- **Brief**: For this exercise, copy out each line of the material below that includes "Blender".

[3D scene scripts]
begin

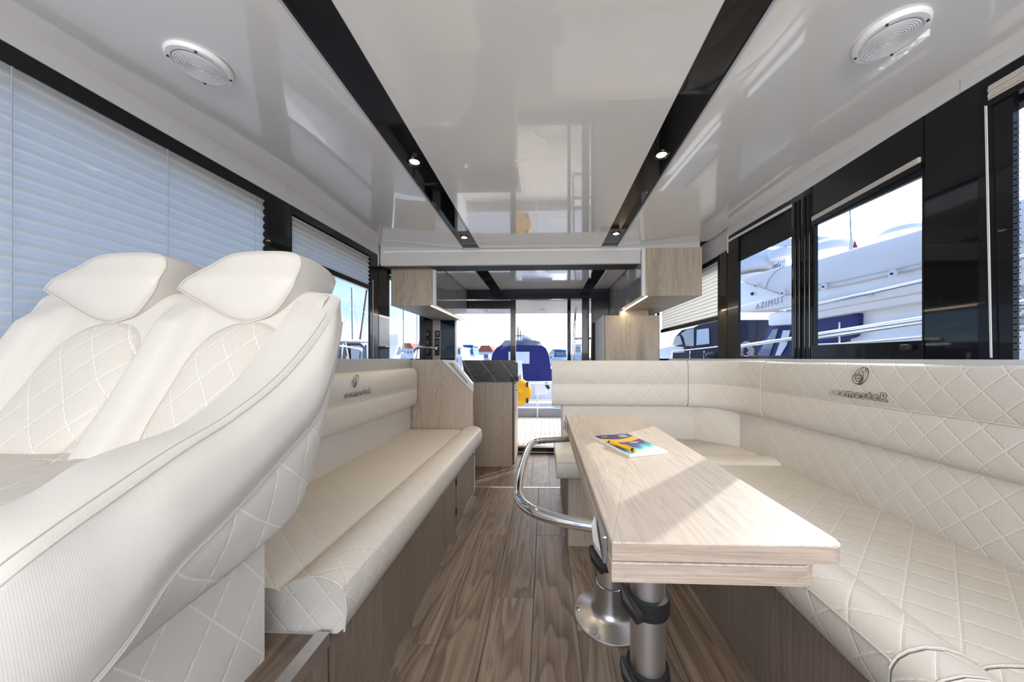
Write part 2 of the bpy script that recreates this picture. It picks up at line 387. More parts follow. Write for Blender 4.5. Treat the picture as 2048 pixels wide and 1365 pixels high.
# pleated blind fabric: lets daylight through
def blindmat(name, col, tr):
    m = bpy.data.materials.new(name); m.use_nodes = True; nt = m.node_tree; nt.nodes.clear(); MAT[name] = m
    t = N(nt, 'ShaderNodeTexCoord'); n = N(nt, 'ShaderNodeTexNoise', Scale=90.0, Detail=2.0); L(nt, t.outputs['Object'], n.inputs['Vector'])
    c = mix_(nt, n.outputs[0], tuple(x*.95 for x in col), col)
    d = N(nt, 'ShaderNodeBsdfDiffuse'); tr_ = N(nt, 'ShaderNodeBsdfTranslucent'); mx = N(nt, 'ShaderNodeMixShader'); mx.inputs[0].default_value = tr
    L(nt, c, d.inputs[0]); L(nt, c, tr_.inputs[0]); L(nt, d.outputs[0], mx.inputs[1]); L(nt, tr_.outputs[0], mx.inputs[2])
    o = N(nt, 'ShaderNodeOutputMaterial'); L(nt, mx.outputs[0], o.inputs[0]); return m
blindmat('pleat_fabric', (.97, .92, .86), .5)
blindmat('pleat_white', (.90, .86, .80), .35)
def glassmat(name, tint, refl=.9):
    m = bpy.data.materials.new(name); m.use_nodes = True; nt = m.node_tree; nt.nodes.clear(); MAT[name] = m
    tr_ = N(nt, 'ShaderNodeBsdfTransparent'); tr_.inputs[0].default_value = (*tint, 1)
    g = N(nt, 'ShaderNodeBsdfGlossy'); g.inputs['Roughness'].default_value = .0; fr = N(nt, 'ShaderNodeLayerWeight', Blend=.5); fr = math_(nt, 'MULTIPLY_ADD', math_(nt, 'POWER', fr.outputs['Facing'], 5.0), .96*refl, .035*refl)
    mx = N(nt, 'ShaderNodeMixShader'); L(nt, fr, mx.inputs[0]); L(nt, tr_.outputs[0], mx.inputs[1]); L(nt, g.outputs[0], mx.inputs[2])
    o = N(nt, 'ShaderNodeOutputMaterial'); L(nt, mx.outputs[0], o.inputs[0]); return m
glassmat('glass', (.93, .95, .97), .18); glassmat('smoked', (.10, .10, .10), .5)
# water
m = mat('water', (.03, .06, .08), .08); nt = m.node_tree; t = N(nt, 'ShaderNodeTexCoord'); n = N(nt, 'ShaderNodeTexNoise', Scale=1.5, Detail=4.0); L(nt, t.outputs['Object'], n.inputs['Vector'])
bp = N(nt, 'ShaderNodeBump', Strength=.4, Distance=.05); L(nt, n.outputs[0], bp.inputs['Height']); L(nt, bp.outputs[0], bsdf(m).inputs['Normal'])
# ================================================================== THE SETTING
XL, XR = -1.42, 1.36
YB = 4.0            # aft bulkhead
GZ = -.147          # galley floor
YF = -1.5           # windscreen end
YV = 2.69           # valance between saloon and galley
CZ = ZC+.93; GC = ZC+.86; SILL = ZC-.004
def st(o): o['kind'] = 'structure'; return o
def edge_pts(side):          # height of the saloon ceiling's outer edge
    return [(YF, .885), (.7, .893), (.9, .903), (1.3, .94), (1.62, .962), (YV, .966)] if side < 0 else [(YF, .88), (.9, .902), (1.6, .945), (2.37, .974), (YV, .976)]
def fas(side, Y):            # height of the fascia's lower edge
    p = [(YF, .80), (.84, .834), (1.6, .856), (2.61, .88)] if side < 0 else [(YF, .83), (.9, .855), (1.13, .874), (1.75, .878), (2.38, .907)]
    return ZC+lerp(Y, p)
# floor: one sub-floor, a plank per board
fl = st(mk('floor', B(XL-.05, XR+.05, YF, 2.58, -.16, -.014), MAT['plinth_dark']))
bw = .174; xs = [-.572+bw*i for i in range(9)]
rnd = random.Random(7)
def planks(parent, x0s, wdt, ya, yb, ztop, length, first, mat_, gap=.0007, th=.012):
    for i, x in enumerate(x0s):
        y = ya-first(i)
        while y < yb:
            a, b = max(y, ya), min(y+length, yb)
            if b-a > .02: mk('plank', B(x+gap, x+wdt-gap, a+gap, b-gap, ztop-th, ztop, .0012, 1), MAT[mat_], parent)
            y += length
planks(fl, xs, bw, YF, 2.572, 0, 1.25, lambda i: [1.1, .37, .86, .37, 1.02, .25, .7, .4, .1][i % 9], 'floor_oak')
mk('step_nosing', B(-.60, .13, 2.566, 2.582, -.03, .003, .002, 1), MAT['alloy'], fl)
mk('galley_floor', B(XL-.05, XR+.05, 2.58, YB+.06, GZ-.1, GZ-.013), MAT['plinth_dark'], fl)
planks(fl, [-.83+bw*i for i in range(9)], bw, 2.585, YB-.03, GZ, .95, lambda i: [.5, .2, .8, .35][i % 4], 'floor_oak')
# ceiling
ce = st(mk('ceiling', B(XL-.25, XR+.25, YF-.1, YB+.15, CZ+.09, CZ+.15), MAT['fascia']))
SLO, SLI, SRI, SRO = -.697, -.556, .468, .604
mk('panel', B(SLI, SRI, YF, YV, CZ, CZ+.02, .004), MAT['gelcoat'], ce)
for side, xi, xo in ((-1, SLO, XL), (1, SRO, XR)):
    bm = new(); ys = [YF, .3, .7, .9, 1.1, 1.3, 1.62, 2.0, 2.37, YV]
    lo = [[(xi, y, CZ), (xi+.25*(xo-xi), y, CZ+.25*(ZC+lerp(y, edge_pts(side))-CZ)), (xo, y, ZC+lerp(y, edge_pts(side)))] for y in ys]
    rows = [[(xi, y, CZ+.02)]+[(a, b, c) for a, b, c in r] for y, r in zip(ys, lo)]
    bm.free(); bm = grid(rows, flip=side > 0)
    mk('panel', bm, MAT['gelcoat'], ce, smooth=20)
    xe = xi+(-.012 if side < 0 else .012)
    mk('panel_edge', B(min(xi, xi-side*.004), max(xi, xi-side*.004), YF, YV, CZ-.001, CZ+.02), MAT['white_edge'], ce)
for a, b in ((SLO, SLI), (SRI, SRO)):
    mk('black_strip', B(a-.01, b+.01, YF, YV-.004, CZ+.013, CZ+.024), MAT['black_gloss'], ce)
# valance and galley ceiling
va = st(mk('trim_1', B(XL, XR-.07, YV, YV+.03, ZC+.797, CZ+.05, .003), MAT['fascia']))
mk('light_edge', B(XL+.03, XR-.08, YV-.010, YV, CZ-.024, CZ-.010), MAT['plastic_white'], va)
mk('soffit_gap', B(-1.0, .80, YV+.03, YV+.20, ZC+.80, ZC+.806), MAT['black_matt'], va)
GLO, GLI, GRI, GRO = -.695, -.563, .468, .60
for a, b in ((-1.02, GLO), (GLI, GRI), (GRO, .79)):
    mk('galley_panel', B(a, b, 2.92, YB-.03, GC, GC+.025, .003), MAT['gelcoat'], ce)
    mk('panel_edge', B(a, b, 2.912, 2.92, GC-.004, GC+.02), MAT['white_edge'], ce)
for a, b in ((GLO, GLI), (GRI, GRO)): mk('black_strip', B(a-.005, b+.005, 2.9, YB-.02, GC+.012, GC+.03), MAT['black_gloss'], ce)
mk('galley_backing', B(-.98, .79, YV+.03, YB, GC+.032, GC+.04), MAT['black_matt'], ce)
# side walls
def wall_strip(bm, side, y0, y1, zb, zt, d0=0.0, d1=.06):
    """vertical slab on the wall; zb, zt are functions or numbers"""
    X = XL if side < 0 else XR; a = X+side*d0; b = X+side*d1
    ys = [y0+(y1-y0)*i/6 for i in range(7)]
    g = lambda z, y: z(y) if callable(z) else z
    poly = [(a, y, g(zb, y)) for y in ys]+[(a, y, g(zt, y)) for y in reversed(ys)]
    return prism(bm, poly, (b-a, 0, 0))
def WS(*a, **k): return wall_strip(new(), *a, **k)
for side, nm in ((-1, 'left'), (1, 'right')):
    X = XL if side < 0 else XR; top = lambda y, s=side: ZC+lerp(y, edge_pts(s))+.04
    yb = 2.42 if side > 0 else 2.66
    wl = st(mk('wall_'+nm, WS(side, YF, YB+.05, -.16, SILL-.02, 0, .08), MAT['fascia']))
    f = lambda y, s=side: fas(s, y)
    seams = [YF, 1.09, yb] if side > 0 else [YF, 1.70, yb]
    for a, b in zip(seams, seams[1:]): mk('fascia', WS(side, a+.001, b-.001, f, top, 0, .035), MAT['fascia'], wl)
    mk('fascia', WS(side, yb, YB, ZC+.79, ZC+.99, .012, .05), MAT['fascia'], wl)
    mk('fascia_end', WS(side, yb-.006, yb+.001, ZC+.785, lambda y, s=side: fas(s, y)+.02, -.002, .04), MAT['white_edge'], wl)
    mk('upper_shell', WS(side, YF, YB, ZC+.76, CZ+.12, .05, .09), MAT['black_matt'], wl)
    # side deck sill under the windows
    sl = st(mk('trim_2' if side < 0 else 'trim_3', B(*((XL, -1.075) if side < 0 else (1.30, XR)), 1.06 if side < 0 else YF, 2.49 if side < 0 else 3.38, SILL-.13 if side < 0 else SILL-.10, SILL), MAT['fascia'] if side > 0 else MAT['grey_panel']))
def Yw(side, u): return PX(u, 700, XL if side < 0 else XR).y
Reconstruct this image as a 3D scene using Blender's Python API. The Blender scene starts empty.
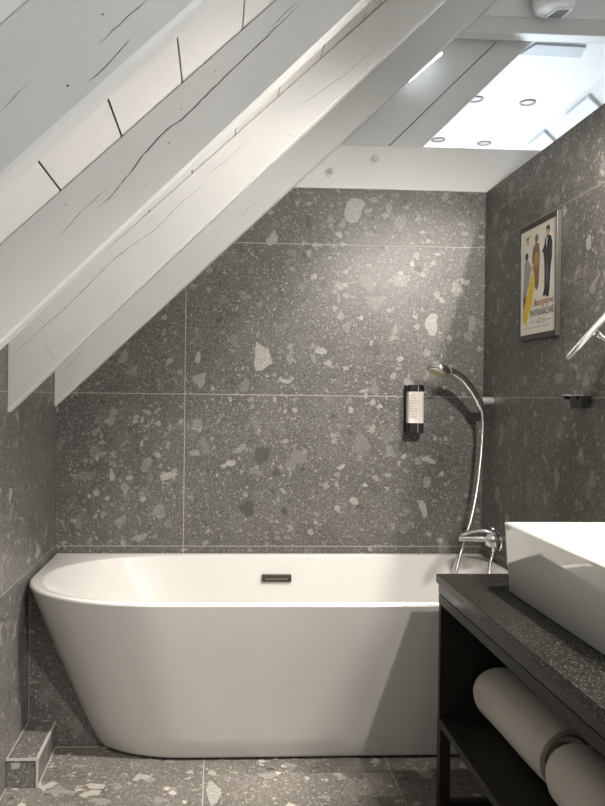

end

- **Output**:
Write part 2 of the bpy script that recreates this picture. It picks up at line 387. More parts follow. Write for Blender 4.5. Treat the picture as 2048 pixels wide and 1365 pixels high.
Reconstruct this image as a 3D scene using Blender's Python API. The Blender scene starts empty.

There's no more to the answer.